**Data block:**
-------------------------
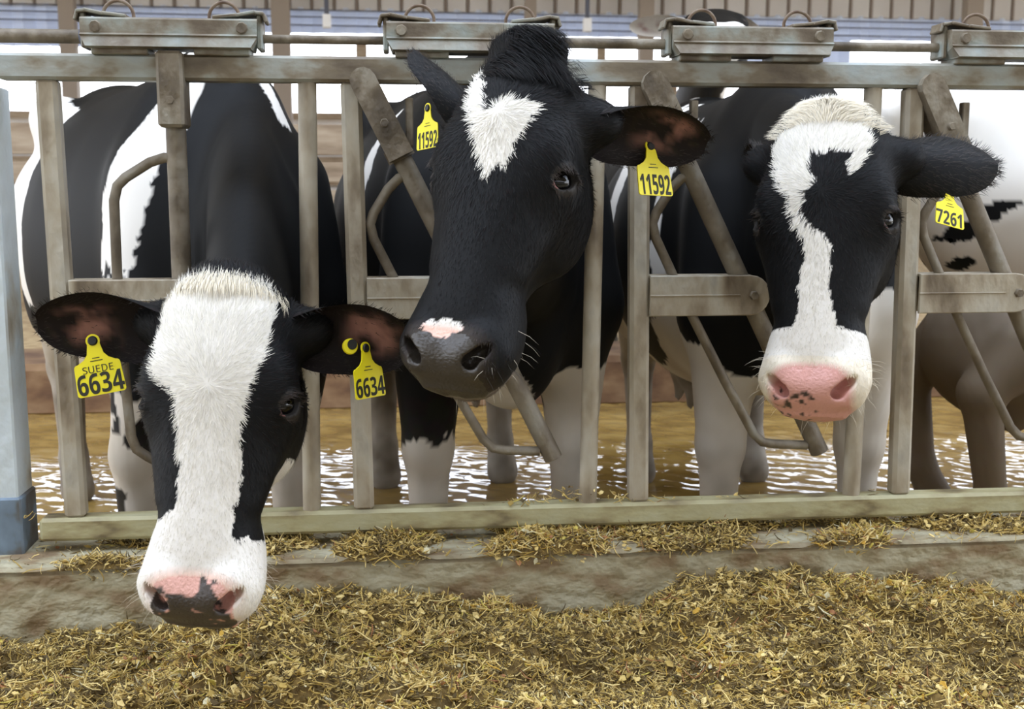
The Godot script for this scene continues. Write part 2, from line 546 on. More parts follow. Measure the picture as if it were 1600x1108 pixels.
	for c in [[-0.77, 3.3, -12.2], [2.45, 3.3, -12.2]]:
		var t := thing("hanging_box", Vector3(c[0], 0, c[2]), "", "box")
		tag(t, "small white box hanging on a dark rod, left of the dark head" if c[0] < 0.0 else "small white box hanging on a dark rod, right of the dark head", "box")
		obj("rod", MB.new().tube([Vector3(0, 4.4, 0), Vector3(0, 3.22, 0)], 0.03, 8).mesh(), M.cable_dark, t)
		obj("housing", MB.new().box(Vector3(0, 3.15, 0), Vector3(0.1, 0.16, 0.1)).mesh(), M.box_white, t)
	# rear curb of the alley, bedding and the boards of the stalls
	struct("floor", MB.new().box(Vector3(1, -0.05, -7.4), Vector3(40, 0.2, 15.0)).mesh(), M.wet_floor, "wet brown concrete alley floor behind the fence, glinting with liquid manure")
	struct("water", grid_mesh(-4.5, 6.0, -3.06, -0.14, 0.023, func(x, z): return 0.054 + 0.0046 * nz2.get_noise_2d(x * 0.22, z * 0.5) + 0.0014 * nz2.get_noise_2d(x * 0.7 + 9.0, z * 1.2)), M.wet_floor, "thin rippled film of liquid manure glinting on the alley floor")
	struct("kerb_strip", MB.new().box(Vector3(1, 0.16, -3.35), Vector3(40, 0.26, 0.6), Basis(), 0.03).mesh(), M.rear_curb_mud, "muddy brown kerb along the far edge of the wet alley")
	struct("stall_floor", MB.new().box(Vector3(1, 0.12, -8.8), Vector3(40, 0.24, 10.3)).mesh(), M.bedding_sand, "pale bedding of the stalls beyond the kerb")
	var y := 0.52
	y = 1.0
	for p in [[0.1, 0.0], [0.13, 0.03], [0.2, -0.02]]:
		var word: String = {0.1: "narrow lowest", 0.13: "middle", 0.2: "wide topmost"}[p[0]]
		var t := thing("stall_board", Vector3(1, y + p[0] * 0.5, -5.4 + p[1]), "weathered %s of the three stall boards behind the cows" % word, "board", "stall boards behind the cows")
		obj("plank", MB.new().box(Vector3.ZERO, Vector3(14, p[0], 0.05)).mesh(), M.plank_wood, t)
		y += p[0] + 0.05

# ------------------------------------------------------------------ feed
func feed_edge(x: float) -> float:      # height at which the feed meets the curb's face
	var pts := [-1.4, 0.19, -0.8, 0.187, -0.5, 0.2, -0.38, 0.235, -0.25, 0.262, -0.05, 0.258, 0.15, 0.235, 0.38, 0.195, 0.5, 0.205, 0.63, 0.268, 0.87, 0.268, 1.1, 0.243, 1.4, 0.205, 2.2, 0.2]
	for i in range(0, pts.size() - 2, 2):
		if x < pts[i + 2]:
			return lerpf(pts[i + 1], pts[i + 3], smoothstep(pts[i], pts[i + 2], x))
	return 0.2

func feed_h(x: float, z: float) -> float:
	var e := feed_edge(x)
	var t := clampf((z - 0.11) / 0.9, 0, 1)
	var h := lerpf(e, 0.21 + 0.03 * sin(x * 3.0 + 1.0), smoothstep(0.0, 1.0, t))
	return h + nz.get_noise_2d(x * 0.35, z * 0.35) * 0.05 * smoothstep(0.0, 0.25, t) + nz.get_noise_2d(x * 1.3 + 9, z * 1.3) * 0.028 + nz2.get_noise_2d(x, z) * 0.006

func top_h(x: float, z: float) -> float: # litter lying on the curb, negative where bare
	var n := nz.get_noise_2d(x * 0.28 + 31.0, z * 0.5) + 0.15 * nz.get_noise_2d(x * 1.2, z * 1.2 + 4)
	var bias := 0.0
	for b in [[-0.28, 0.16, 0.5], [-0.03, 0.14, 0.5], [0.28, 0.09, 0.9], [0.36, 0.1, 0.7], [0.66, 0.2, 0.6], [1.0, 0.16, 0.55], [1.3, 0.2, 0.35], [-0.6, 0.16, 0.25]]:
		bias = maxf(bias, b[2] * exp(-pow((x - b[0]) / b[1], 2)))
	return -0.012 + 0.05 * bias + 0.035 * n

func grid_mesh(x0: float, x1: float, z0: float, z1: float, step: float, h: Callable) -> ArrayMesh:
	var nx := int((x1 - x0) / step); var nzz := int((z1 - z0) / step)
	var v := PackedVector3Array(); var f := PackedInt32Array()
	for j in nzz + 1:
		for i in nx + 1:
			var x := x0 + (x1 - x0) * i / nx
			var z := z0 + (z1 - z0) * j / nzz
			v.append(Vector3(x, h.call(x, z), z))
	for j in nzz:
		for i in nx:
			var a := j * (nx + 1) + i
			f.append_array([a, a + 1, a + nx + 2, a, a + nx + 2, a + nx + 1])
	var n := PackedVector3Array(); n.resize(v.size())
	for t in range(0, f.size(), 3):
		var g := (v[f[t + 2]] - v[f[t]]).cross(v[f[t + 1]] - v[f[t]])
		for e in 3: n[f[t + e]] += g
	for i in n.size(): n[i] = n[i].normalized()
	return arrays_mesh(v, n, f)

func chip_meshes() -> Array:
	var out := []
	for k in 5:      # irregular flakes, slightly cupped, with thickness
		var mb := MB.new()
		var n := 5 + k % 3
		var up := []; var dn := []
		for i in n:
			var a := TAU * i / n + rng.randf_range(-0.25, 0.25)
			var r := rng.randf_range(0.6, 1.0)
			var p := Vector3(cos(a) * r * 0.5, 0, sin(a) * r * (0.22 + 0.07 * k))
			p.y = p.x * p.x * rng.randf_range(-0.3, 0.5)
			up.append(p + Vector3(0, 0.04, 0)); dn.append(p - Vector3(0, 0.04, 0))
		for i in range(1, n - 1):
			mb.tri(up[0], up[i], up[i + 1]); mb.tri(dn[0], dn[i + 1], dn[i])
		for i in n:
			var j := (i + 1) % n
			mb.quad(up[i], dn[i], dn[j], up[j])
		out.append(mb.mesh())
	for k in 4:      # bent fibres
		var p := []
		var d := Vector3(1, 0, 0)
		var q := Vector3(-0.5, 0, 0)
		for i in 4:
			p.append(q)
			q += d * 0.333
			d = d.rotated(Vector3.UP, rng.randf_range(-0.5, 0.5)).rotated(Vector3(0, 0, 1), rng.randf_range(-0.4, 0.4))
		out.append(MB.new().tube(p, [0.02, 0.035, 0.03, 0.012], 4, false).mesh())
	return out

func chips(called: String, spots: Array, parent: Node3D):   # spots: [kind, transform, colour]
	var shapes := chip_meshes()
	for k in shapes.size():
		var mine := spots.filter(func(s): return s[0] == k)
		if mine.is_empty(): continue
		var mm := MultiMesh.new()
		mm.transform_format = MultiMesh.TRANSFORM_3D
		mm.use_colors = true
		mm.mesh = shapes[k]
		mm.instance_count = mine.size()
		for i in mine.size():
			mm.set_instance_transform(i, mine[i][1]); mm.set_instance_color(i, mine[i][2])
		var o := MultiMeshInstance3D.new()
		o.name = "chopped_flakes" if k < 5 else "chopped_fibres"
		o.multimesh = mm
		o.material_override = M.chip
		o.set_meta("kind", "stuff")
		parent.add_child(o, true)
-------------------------
**Problem statement:** Give again, word for word, every line from the top of the data through the line with "y += p[0] + 0.05", both ends included, and exclude the pictures.

**Output of the task:**
The Godot script for this scene continues. Write part 2, from line 546 on. More parts follow. Measure the picture as if it were 1600x1108 pixels.
	for c in [[-0.77, 3.3, -12.2], [2.45, 3.3, -12.2]]:
		var t := thing("hanging_box", Vector3(c[0], 0, c[2]), "", "box")
		tag(t, "small white box hanging on a dark rod, left of the dark head" if c[0] < 0.0 else "small white box hanging on a dark rod, right of the dark head", "box")
		obj("rod", MB.new().tube([Vector3(0, 4.4, 0), Vector3(0, 3.22, 0)], 0.03, 8).mesh(), M.cable_dark, t)
		obj("housing", MB.new().box(Vector3(0, 3.15, 0), Vector3(0.1, 0.16, 0.1)).mesh(), M.box_white, t)
	# rear curb of the alley, bedding and the boards of the stalls
	struct("floor", MB.new().box(Vector3(1, -0.05, -7.4), Vector3(40, 0.2, 15.0)).mesh(), M.wet_floor, "wet brown concrete alley floor behind the fence, glinting with liquid manure")
	struct("water", grid_mesh(-4.5, 6.0, -3.06, -0.14, 0.023, func(x, z): return 0.054 + 0.0046 * nz2.get_noise_2d(x * 0.22, z * 0.5) + 0.0014 * nz2.get_noise_2d(x * 0.7 + 9.0, z * 1.2)), M.wet_floor, "thin rippled film of liquid manure glinting on the alley floor")
	struct("kerb_strip", MB.new().box(Vector3(1, 0.16, -3.35), Vector3(40, 0.26, 0.6), Basis(), 0.03).mesh(), M.rear_curb_mud, "muddy brown kerb along the far edge of the wet alley")
	struct("stall_floor", MB.new().box(Vector3(1, 0.12, -8.8), Vector3(40, 0.24, 10.3)).mesh(), M.bedding_sand, "pale bedding of the stalls beyond the kerb")
	var y := 0.52
	y = 1.0
	for p in [[0.1, 0.0], [0.13, 0.03], [0.2, -0.02]]:
		var word: String = {0.1: "narrow lowest", 0.13: "middle", 0.2: "wide topmost"}[p[0]]
		var t := thing("stall_board", Vector3(1, y + p[0] * 0.5, -5.4 + p[1]), "weathered %s of the three stall boards behind the cows" % word, "board", "stall boards behind the cows")
		obj("plank", MB.new().box(Vector3.ZERO, Vector3(14, p[0], 0.05)).mesh(), M.plank_wood, t)
		y += p[0] + 0.05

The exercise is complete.